None of this will be especially surprising to anyone who lives and works in and around a small city in Canada. Private and community gardens are springing up like efficacious weeds almost everywhere you go, and the trend continues to grow. I suspect there are good reasons for this.

Late last year, just in time for Christmas, the CBC reported on research from the University of Guelph’s Food Institute that estimated, “the average Canadian household spent an additional $325 on food (in 2015). On top of that, consumers should expect an additional annual increase of about $345 in 2016.

“Since 81 per cent of all vegetables and fruit consumed in Canada are imported, they are highly vulnerable to currency fluctuations. They are pegged to increase in price by four to 4.5 per cent in the new year. ‘It means that essentially families will have to spend more without many options, unfortunately,’ says Sylvain Charlebois, lead author of the university’s sixth annual Food Price Report.

Other organizations contend that food prices cannot be untethered to murky global forces that human civilization has, fairly recently, unleashed upon the world.

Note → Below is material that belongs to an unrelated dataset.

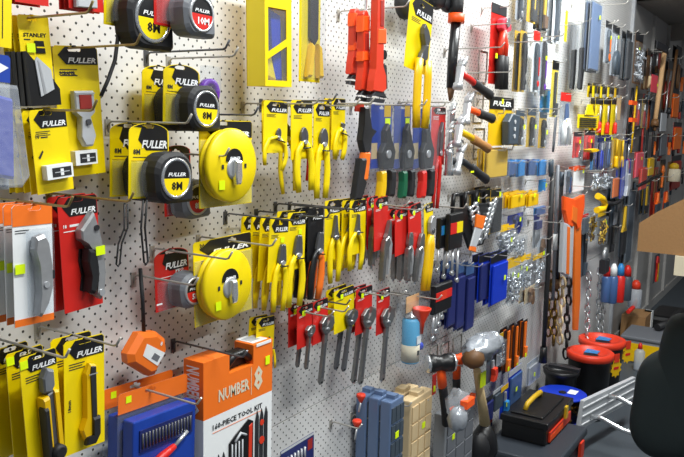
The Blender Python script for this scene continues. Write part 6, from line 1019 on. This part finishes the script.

Says Oxfam Canada’s website: “Droughts, floods and storms have played havoc with harvests over the past few years, and climate scientists predict the problem is only going to get worse. Some experts feel that the financial crisis that swept the world beginning in 2008 also had an impact on food prices. Investing in the rising price of food seemed to make it a safe bet.”

Finally, “crops that once were used for food are now used to make what is known as “biofuel, primarily ethanol and biodiesel. A full 40 per cent of the corn crop in the United States, and a similar percentage in Canada, now ends up in cars instead of stomachs.”

Whatever are the reasons for the escalating cost of food, the most prudent response, it seems to me, is to grow as much of your own stuff as you can (organically, naturally).

My wife and I might even double-down on the arable land we tend this year. After all, the old Guysborough homestead is good for more than the rocks in its ground.